Pfingsten steht vor der Tür, und der St. Galler Lyriker Ivo Ledergerber liefert uns ein Wochengedicht dazu.
In Zungen reden
wenn aus dem Mund Wörter schlüpfen
die ich noch nie gebraucht
Sätze die ich noch nie gesagt
wenn ich mich selbst
nicht verstehe
und trotzdem
hineinwerfe
die ganze Kraft
den ganzen Mut die ganze Wut
die gesamte Liebe alle
und
alles
in
Lob
und Fluch
laut wird
vielzungig
als wär ich viele
ein ganzer Chor.
Was «in Zungen reden» in der biblischen Apostelgeschichte genau meint, ist umstritten. Es wird zum einen als unverständliches Sprechen ausgelegt, zum andern als ein Reden in verschiedenen Sprachen. In beiden Fällen ist aber ein Reden gemeint, das einen direkten Zugang zu Gott eröffnet, sei es im Gestammel des individuellen Gebets, sei es dadurch, dass auch jene Leute Gottes Wort vernehmen, die es bisher nicht verstehen konnten.

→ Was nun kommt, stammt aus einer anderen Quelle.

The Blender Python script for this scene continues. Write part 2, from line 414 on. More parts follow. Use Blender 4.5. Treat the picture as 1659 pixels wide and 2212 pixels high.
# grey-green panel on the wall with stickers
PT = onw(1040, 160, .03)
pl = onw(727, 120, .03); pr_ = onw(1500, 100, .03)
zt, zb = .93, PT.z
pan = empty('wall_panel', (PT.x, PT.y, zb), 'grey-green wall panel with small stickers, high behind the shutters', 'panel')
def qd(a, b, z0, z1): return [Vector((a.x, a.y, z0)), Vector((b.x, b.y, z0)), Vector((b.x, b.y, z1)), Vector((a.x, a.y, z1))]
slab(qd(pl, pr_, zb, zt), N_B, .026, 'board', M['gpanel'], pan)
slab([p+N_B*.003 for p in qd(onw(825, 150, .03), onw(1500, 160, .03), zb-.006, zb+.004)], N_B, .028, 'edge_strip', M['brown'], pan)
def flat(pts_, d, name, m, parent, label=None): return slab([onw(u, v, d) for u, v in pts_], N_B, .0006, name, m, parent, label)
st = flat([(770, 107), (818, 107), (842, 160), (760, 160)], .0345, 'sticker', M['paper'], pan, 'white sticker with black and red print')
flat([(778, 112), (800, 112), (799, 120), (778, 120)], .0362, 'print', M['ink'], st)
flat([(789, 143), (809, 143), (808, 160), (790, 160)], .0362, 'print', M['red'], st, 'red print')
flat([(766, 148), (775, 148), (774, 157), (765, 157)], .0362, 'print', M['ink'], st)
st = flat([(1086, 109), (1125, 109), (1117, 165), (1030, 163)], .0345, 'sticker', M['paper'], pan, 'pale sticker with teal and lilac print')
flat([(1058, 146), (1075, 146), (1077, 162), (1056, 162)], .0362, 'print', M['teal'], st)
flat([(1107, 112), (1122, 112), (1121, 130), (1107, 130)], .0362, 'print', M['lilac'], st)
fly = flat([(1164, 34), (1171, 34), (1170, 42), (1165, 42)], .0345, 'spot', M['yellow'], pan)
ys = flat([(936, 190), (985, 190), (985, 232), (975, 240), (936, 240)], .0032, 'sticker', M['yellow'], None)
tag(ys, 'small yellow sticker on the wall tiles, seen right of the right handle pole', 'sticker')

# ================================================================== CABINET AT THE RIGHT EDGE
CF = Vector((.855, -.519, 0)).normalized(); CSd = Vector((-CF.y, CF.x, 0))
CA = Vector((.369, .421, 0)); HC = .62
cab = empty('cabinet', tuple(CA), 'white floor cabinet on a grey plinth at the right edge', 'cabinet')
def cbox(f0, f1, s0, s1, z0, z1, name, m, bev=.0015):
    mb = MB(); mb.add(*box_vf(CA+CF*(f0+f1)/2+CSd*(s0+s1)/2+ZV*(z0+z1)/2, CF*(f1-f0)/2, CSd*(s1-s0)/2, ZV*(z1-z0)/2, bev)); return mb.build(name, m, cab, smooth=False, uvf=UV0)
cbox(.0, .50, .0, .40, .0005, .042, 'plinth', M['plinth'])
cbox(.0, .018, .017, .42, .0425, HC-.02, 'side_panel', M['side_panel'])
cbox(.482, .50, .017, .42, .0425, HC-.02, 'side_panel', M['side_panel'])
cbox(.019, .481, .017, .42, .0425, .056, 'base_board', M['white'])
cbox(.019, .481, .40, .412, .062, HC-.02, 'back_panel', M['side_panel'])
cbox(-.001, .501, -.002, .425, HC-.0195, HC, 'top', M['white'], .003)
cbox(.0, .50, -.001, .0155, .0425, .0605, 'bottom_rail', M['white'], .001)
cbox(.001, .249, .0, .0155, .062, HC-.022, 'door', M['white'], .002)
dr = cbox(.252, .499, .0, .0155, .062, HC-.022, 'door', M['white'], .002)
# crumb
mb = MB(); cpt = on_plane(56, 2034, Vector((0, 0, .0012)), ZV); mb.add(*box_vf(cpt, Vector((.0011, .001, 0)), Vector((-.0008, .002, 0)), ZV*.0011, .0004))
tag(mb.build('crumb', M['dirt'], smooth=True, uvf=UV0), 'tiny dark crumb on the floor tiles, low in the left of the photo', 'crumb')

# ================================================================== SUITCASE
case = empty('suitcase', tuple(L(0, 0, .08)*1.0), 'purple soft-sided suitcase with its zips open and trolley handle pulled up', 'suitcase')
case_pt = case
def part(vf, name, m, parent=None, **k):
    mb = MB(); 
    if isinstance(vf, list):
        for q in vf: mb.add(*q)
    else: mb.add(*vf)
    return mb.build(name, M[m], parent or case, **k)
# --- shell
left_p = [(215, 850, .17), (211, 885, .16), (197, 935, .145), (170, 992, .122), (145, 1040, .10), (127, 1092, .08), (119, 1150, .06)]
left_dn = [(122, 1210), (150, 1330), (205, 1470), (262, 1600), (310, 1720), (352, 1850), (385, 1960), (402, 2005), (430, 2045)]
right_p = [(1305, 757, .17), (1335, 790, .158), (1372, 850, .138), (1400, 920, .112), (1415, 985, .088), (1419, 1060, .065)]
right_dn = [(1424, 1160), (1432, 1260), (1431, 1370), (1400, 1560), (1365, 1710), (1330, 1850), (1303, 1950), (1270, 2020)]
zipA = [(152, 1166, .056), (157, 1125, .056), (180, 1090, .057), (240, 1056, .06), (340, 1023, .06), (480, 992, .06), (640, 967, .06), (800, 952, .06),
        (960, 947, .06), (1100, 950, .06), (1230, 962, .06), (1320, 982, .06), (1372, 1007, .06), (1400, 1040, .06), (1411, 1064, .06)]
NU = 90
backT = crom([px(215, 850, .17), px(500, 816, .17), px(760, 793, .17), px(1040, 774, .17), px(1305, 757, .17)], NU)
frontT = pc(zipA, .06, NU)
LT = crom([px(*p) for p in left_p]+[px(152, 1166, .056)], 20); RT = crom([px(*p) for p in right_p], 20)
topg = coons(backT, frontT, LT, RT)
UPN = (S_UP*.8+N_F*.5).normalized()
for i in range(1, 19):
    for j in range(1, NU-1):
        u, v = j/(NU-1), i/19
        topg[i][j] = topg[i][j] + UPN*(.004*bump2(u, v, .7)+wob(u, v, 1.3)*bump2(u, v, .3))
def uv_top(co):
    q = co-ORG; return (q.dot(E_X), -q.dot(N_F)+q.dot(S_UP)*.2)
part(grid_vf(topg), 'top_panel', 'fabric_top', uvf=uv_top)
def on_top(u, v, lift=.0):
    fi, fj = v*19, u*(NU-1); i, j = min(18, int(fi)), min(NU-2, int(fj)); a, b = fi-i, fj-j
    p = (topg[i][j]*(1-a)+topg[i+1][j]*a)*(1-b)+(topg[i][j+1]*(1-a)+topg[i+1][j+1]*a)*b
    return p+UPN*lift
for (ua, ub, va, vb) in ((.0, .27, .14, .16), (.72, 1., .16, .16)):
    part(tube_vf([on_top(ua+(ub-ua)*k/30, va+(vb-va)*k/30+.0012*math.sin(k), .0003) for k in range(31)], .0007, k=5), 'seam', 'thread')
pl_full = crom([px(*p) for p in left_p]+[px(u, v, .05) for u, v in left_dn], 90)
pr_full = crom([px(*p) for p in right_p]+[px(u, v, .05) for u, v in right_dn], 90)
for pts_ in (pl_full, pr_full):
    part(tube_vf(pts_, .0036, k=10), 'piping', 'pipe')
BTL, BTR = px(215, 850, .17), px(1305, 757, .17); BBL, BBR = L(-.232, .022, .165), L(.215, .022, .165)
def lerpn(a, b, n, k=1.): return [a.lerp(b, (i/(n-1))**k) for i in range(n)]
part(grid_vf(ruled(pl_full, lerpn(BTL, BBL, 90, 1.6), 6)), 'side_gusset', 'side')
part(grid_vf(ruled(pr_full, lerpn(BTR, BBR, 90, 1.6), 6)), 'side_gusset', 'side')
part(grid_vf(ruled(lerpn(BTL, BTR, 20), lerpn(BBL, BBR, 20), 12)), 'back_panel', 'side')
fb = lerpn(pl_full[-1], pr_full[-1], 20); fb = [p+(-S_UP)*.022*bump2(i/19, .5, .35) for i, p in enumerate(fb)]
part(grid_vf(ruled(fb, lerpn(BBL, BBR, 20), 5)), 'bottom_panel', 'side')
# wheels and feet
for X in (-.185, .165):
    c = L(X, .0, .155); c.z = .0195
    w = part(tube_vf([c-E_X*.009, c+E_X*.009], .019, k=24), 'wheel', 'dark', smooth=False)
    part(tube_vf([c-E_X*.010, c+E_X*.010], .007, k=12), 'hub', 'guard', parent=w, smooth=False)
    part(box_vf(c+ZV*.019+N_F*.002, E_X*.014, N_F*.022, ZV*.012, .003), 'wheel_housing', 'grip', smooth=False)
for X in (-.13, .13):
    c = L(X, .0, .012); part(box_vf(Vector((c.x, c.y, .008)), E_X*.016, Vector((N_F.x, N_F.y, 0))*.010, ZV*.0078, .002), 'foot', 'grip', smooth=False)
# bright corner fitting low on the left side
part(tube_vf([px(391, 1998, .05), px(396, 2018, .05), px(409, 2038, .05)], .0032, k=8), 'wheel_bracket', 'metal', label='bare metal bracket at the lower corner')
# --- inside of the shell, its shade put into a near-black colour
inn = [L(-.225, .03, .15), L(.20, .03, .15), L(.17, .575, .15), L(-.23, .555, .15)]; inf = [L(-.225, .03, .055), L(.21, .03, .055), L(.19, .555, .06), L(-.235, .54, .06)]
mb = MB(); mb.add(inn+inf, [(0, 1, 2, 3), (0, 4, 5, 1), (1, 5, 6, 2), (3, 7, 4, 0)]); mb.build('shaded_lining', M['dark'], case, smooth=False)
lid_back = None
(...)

Ivo Ledergerber gebraucht das Bild der Zungenrede in weltlichem Sinn, als eine Form des Sprechens, das nicht der Kontrolle des rationalen Denkens unterliegt und keine Rücksicht auf Logik und sprachliche Richtigkeit nimmt. Es ist eine Methode der Selbsterfahrung im weitesten Sinn. Dem Sprechenden ist selber nicht verständlich, was er äussert, aber es löst ihm die Zunge, bringt die Emotionen und Lebenskräfte ins Fliessen. Das Erleben endet in der Ahnung, dass hier «ein ganzer Chor» zum Einsatz gekommen ist, dass im Zungenreden die Vielstimmigkeit des sprechenden Ichs hörbar wurde. Das Individuum erfährt sich als Zusammenklang unterschiedlicher, ja gegensätzlicher Tonarten und Töne.
Das Gedicht führt das Reden in Zungen nicht vor, es spricht darüber, so wie es auch die Apostel nicht vorführen, sondern berichtend erwähnen. Während sich Lukas und Paulus auf ein Geschehen beziehen, das stattgefunden hat («sie redeten in Zungen und weissagten» Apg 19,6), bleibt im Gedicht offen, ob es sich um eine erprobte Praxis oder um einen Wunsch handelt, den es noch zu erfüllen gäbe. Die Erinnerung oder die Sehnsucht lassen das Ich so in Eifer geraten, dass es einen Moment nach Worten suchen muss und sein Redefluss ins Stocken gerät, bevor es sich wieder auffängt und die Aufzählung zu Ende führt. Fast so, als hätte der Einfall, ein Pfingstgedicht zu schreiben, einen kurzen Einfall des Pfingstgeistes nach sich gezogen.